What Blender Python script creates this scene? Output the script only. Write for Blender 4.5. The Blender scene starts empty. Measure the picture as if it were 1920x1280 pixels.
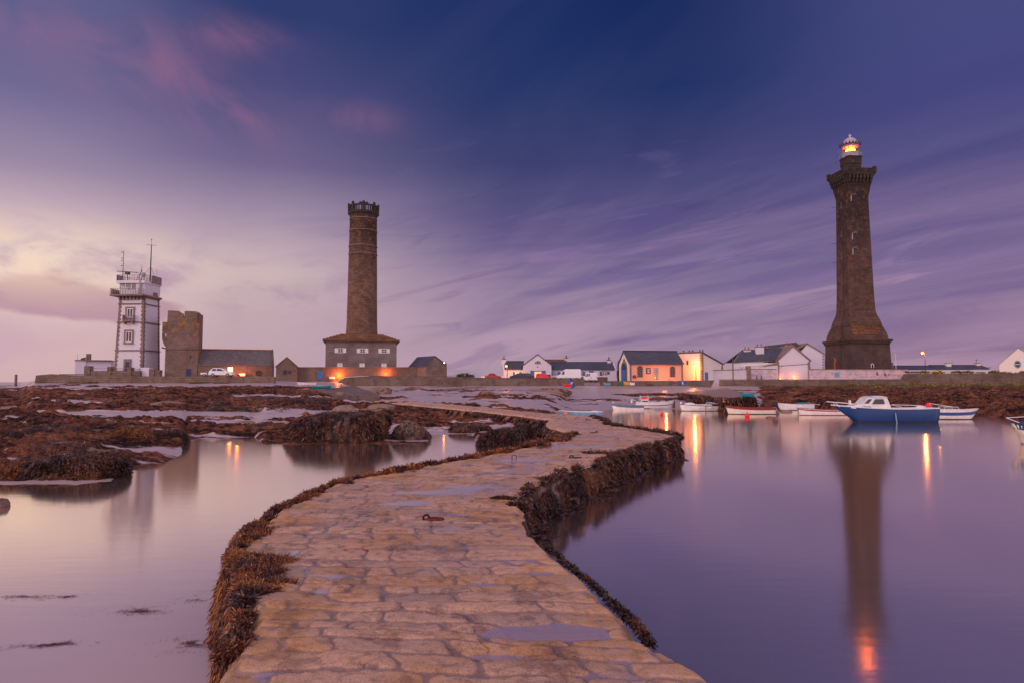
import bpy, math, random
import numpy as np
from mathutils import Vector, Matrix
random.seed(7)
RNG = np.random.default_rng(11)
scn = bpy.context.scene
R = math.radians

# ------------------------------------------------------------------ camera
F = 1280.0                     # focal length in pixels of the 1920 wide photograph
HC = 3.0                       # eye above the water
YH = 723.0                     # row of the horizon
TILT = math.atan((YH - 640.0) / F)
CT, ST = math.cos(TILT), math.sin(TILT)
camd = bpy.data.cameras.new('camera'); cam = bpy.data.objects.new('camera', camd)
scn.collection.objects.link(cam); scn.camera = cam
camd.sensor_width = 36.0; camd.lens = 36.0 * F / 1920.0
camd.clip_start = 0.05; camd.clip_end = 6000
cam.location = (0, 0, HC); cam.rotation_euler = (math.pi / 2 + TILT, 0, 0)

def ray(px, py):
    u = (640.0 - py) / F
    return ((px - 960.0) / F, CT - u * ST, ST + u * CT)
def P(px, py, D):
    d = ray(px, py); k = D / d[1]
    return Vector((d[0] * k, D, HC + d[2] * k))
def G(px, py, z=0.0):
    d = ray(px, py); k = (z - HC) / d[2]
    return Vector((d[0] * k, d[1] * k, z))
def ZZ(py, D): return P(960, py, D).z

# ------------------------------------------------------------------ exposure
scn.view_settings.view_transform = 'Standard'
scn.view_settings.look = 'None'
scn.view_settings.exposure = 0.14
scn.view_settings.gamma = 1.0
scn.cycles.use_denoising = True
scn.cycles.max_bounces = 6
scn.cycles.transparent_max_bounces = 12
scn.cycles.sample_clamp_indirect = 4.0

def lin(c):
    o = []
    for v in c[:3]:
        v = v / 255.0
        o.append(v / 12.92 if v <= 0.04045 else ((v + 0.055) / 1.055) ** 2.4)
    return (o[0], o[1], o[2], 1.0)

# ------------------------------------------------------------------ node helper
class NT:
    def __init__(self, tree):
        self.t = tree; self.n = tree.nodes; self.l = tree.links
    def node(self, typ, **kw):
        nd = self.n.new(typ)
        for k, v in kw.items(): setattr(nd, k, v)
        return nd
    def put(self, sock, v):
        if isinstance(v, bpy.types.NodeSocket): self.l.new(v, sock)
        elif v is not None:
            if isinstance(v, (tuple, list)) and len(v) == 3 and sock.type == 'RGBA': v = (*v, 1)
            sock.default_value = v
    def m(self, op, a, b=None, c=None, clamp=False):
        nd = self.node('ShaderNodeMath', operation=op, use_clamp=clamp)
        for i, v in enumerate((a, b, c)):
            if v is not None: self.put(nd.inputs[i], v)
        return nd.outputs[0]
    def vm(self, op, a, b=None):
        nd = self.node('ShaderNodeVectorMath', operation=op)
        self.put(nd.inputs[0], a)
        if b is not None: self.put(nd.inputs[1], b)
        return nd.outputs[0]
    def comb(self, x, y, z):
        nd = self.node('ShaderNodeCombineXYZ')
        for i, v in enumerate((x, y, z)): self.put(nd.inputs[i], v)
        return nd.outputs[0]
    def sep(self, v):
        nd = self.node('ShaderNodeSeparateXYZ'); self.put(nd.inputs[0], v)
        return nd.outputs[0], nd.outputs[1], nd.outputs[2]
    def mix(self, f, a, b, blend='MIX'):
        nd = self.node('ShaderNodeMix', data_type='RGBA', blend_type=blend)
        self.put(nd.inputs[0], f); self.put(nd.inputs[6], a); self.put(nd.inputs[7], b)
        return nd.outputs[2]
    def mr(self, v, a, b, c=0.0, d=1.0, smooth=True):
        nd = self.node('ShaderNodeMapRange', interpolation_type='SMOOTHSTEP' if smooth else 'LINEAR')
        for i, x in enumerate((v, a, b, c, d)): self.put(nd.inputs[i], x)
        return nd.outputs[0]
    def noise(self, vec, scale=1.0, detail=4.0, rough=0.55, dist=0.0, col=False):
        nd = self.node('ShaderNodeTexNoise')
        self.put(nd.inputs['Vector'], vec)
        nd.inputs['Scale'].default_value = scale; nd.inputs['Detail'].default_value = detail
        nd.inputs['Roughness'].default_value = rough; nd.inputs['Distortion'].default_value = dist
        return nd.outputs[1 if col else 0]
    def ramp(self, f, stops, interp='LINEAR'):
        nd = self.node('ShaderNodeValToRGB'); cr = nd.color_ramp; cr.interpolation = interp
        while len(cr.elements) > 1: cr.elements.remove(cr.elements[-1])
        cr.elements[0].position = stops[0][0]; cr.elements[0].color = stops[0][1]
        for p, c in stops[1:]:
            e = cr.elements.new(p); e.color = c
        self.put(nd.inputs[0], f)
        return nd.outputs[0]
    def gauss(self, az, el, a0, e0, wa, we):
        x = self.m('DIVIDE', self.m('SUBTRACT', az, R(a0)), R(wa)); y = self.m('DIVIDE', self.m('SUBTRACT', el, R(e0)), R(we))
        s = self.m('ADD', self.m('MULTIPLY', x, x), self.m('MULTIPLY', y, y))
        return self.m('EXPONENT', self.m('MULTIPLY', s, -1.0))

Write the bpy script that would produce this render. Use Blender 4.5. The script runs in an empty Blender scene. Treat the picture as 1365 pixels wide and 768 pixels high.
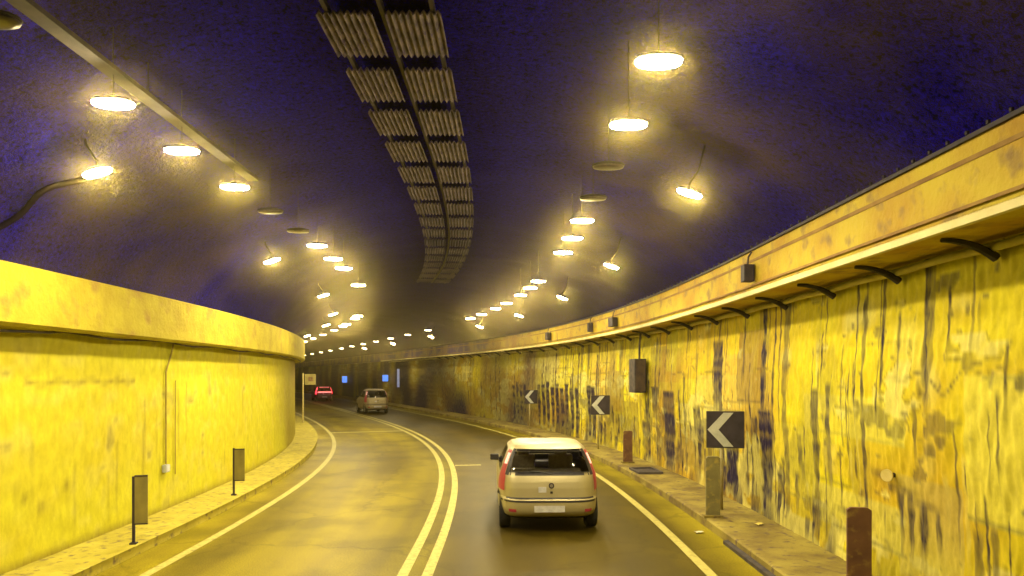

+ + + +

EXERCISE — Pull out every line in the material above where "wide" occurs.

WRITTEN SOLUTION —
F = 1280.0                     # focal length in pixels of the 1920 wide photograph
Write the bpy script that would produce this render. Use Blender 4.5. The script runs in an empty Blender scene. Treat the picture as 1365 pixels wide and 768 pixels high.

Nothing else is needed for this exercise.